→ Task to carry out
Copy out the complete listing, word for word.

→ Data extract

------------------------------------------------------------

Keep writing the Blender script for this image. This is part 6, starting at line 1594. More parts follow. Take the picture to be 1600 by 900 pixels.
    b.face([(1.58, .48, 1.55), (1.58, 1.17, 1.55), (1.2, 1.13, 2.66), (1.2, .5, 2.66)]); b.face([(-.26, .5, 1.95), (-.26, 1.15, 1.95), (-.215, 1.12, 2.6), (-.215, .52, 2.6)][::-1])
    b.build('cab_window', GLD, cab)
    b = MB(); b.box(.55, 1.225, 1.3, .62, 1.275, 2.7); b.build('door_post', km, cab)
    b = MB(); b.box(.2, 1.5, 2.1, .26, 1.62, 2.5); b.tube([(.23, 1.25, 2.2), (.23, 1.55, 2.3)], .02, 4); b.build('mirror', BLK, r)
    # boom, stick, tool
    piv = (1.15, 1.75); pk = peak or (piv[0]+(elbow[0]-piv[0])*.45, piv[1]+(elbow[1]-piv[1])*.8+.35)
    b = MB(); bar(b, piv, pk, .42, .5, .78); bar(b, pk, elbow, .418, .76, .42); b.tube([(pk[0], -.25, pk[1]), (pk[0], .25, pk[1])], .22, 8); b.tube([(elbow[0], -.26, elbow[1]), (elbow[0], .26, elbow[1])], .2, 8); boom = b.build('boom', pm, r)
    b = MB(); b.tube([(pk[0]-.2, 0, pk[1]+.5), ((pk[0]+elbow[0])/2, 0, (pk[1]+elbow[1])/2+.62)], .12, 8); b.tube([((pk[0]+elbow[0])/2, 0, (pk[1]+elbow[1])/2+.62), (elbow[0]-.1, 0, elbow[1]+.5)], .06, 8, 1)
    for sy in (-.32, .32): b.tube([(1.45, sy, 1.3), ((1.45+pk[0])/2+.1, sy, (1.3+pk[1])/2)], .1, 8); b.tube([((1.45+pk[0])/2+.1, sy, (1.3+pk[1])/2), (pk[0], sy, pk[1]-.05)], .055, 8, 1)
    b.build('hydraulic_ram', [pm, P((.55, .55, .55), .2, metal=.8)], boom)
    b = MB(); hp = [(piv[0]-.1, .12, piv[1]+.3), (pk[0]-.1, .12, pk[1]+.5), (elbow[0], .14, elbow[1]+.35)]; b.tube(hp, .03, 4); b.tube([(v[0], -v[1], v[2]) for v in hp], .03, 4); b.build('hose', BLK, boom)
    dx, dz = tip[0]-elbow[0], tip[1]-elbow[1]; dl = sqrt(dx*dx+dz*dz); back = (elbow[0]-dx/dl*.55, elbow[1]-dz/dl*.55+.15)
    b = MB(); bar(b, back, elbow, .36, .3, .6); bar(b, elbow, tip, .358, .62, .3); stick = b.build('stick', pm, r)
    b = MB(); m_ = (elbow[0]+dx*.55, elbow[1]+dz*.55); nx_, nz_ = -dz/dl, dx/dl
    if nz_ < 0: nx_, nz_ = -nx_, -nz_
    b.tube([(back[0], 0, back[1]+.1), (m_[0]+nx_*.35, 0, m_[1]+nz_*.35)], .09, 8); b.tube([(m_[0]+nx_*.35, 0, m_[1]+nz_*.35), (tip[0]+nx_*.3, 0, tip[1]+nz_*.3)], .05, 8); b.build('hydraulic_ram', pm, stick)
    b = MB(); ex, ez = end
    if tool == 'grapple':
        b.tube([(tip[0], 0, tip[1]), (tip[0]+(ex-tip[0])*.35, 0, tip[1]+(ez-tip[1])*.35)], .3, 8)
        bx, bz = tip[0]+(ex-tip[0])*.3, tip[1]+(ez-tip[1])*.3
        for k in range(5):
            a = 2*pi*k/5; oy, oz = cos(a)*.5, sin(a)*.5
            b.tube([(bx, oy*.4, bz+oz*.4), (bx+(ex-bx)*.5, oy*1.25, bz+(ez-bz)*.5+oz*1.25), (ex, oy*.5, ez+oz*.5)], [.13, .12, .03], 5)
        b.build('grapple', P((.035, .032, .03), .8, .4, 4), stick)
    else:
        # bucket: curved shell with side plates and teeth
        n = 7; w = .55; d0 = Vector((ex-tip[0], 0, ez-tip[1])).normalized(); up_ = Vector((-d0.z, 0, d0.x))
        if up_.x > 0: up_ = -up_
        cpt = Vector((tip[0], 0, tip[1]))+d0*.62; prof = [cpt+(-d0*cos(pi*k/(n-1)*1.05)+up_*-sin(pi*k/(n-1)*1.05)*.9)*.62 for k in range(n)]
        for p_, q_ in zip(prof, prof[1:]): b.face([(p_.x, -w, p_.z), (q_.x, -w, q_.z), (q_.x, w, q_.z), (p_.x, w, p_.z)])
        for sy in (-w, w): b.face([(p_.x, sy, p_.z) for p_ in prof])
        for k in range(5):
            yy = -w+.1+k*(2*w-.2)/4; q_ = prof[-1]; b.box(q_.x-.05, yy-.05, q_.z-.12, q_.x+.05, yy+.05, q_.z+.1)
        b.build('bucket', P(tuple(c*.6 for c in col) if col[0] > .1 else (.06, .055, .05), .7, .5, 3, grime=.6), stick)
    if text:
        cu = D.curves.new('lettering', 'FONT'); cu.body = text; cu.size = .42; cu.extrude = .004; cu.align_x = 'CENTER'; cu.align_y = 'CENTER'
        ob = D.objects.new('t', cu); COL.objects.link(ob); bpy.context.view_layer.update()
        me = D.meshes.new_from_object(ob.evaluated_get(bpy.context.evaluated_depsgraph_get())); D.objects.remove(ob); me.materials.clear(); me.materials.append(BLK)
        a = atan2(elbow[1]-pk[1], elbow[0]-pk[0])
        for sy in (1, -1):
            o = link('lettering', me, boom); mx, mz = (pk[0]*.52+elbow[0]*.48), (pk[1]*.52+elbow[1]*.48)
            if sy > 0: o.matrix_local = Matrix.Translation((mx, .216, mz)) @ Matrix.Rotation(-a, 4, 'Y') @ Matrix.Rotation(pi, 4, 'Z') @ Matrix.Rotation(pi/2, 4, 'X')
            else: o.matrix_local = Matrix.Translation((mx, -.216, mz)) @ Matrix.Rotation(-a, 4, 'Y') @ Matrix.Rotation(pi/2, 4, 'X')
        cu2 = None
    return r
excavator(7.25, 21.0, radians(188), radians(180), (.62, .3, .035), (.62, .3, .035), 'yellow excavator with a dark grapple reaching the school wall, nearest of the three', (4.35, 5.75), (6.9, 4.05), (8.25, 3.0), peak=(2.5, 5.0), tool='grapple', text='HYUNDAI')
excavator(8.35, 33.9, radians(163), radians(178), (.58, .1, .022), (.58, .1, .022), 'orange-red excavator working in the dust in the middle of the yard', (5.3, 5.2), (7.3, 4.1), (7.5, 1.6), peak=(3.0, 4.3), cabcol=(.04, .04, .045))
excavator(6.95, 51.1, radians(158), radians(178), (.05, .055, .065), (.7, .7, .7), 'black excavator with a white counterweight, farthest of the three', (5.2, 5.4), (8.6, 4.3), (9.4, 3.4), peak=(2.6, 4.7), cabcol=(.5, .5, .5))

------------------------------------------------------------

→ Full answer
Keep writing the Blender script for this image. This is part 6, starting at line 1594. More parts follow. Take the picture to be 1600 by 900 pixels.
    b.face([(1.58, .48, 1.55), (1.58, 1.17, 1.55), (1.2, 1.13, 2.66), (1.2, .5, 2.66)]); b.face([(-.26, .5, 1.95), (-.26, 1.15, 1.95), (-.215, 1.12, 2.6), (-.215, .52, 2.6)][::-1])
    b.build('cab_window', GLD, cab)
    b = MB(); b.box(.55, 1.225, 1.3, .62, 1.275, 2.7); b.build('door_post', km, cab)
    b = MB(); b.box(.2, 1.5, 2.1, .26, 1.62, 2.5); b.tube([(.23, 1.25, 2.2), (.23, 1.55, 2.3)], .02, 4); b.build('mirror', BLK, r)
    # boom, stick, tool
    piv = (1.15, 1.75); pk = peak or (piv[0]+(elbow[0]-piv[0])*.45, piv[1]+(elbow[1]-piv[1])*.8+.35)
    b = MB(); bar(b, piv, pk, .42, .5, .78); bar(b, pk, elbow, .418, .76, .42); b.tube([(pk[0], -.25, pk[1]), (pk[0], .25, pk[1])], .22, 8); b.tube([(elbow[0], -.26, elbow[1]), (elbow[0], .26, elbow[1])], .2, 8); boom = b.build('boom', pm, r)
    b = MB(); b.tube([(pk[0]-.2, 0, pk[1]+.5), ((pk[0]+elbow[0])/2, 0, (pk[1]+elbow[1])/2+.62)], .12, 8); b.tube([((pk[0]+elbow[0])/2, 0, (pk[1]+elbow[1])/2+.62), (elbow[0]-.1, 0, elbow[1]+.5)], .06, 8, 1)
    for sy in (-.32, .32): b.tube([(1.45, sy, 1.3), ((1.45+pk[0])/2+.1, sy, (1.3+pk[1])/2)], .1, 8); b.tube([((1.45+pk[0])/2+.1, sy, (1.3+pk[1])/2), (pk[0], sy, pk[1]-.05)], .055, 8, 1)
    b.build('hydraulic_ram', [pm, P((.55, .55, .55), .2, metal=.8)], boom)
    b = MB(); hp = [(piv[0]-.1, .12, piv[1]+.3), (pk[0]-.1, .12, pk[1]+.5), (elbow[0], .14, elbow[1]+.35)]; b.tube(hp, .03, 4); b.tube([(v[0], -v[1], v[2]) for v in hp], .03, 4); b.build('hose', BLK, boom)
    dx, dz = tip[0]-elbow[0], tip[1]-elbow[1]; dl = sqrt(dx*dx+dz*dz); back = (elbow[0]-dx/dl*.55, elbow[1]-dz/dl*.55+.15)
    b = MB(); bar(b, back, elbow, .36, .3, .6); bar(b, elbow, tip, .358, .62, .3); stick = b.build('stick', pm, r)
    b = MB(); m_ = (elbow[0]+dx*.55, elbow[1]+dz*.55); nx_, nz_ = -dz/dl, dx/dl
    if nz_ < 0: nx_, nz_ = -nx_, -nz_
    b.tube([(back[0], 0, back[1]+.1), (m_[0]+nx_*.35, 0, m_[1]+nz_*.35)], .09, 8); b.tube([(m_[0]+nx_*.35, 0, m_[1]+nz_*.35), (tip[0]+nx_*.3, 0, tip[1]+nz_*.3)], .05, 8); b.build('hydraulic_ram', pm, stick)
    b = MB(); ex, ez = end
    if tool == 'grapple':
        b.tube([(tip[0], 0, tip[1]), (tip[0]+(ex-tip[0])*.35, 0, tip[1]+(ez-tip[1])*.35)], .3, 8)
        bx, bz = tip[0]+(ex-tip[0])*.3, tip[1]+(ez-tip[1])*.3
        for k in range(5):
            a = 2*pi*k/5; oy, oz = cos(a)*.5, sin(a)*.5
            b.tube([(bx, oy*.4, bz+oz*.4), (bx+(ex-bx)*.5, oy*1.25, bz+(ez-bz)*.5+oz*1.25), (ex, oy*.5, ez+oz*.5)], [.13, .12, .03], 5)
        b.build('grapple', P((.035, .032, .03), .8, .4, 4), stick)
    else:
        # bucket: curved shell with side plates and teeth
        n = 7; w = .55; d0 = Vector((ex-tip[0], 0, ez-tip[1])).normalized(); up_ = Vector((-d0.z, 0, d0.x))
        if up_.x > 0: up_ = -up_
        cpt = Vector((tip[0], 0, tip[1]))+d0*.62; prof = [cpt+(-d0*cos(pi*k/(n-1)*1.05)+up_*-sin(pi*k/(n-1)*1.05)*.9)*.62 for k in range(n)]
        for p_, q_ in zip(prof, prof[1:]): b.face([(p_.x, -w, p_.z), (q_.x, -w, q_.z), (q_.x, w, q_.z), (p_.x, w, p_.z)])
        for sy in (-w, w): b.face([(p_.x, sy, p_.z) for p_ in prof])
        for k in range(5):
            yy = -w+.1+k*(2*w-.2)/4; q_ = prof[-1]; b.box(q_.x-.05, yy-.05, q_.z-.12, q_.x+.05, yy+.05, q_.z+.1)
        b.build('bucket', P(tuple(c*.6 for c in col) if col[0] > .1 else (.06, .055, .05), .7, .5, 3, grime=.6), stick)
    if text:
        cu = D.curves.new('lettering', 'FONT'); cu.body = text; cu.size = .42; cu.extrude = .004; cu.align_x = 'CENTER'; cu.align_y = 'CENTER'
        ob = D.objects.new('t', cu); COL.objects.link(ob); bpy.context.view_layer.update()
        me = D.meshes.new_from_object(ob.evaluated_get(bpy.context.evaluated_depsgraph_get())); D.objects.remove(ob); me.materials.clear(); me.materials.append(BLK)
        a = atan2(elbow[1]-pk[1], elbow[0]-pk[0])
        for sy in (1, -1):
            o = link('lettering', me, boom); mx, mz = (pk[0]*.52+elbow[0]*.48), (pk[1]*.52+elbow[1]*.48)
            if sy > 0: o.matrix_local = Matrix.Translation((mx, .216, mz)) @ Matrix.Rotation(-a, 4, 'Y') @ Matrix.Rotation(pi, 4, 'Z') @ Matrix.Rotation(pi/2, 4, 'X')
            else: o.matrix_local = Matrix.Translation((mx, -.216, mz)) @ Matrix.Rotation(-a, 4, 'Y') @ Matrix.Rotation(pi/2, 4, 'X')
        cu2 = None
    return r
excavator(7.25, 21.0, radians(188), radians(180), (.62, .3, .035), (.62, .3, .035), 'yellow excavator with a dark grapple reaching the school wall, nearest of the three', (4.35, 5.75), (6.9, 4.05), (8.25, 3.0), peak=(2.5, 5.0), tool='grapple', text='HYUNDAI')
excavator(8.35, 33.9, radians(163), radians(178), (.58, .1, .022), (.58, .1, .022), 'orange-red excavator working in the dust in the middle of the yard', (5.3, 5.2), (7.3, 4.1), (7.5, 1.6), peak=(3.0, 4.3), cabcol=(.04, .04, .045))
excavator(6.95, 51.1, radians(158), radians(178), (.05, .055, .065), (.7, .7, .7), 'black excavator with a white counterweight, farthest of the three', (5.2, 5.4), (8.6, 4.3), (9.4, 3.4), peak=(2.6, 4.7), cabcol=(.5, .5, .5))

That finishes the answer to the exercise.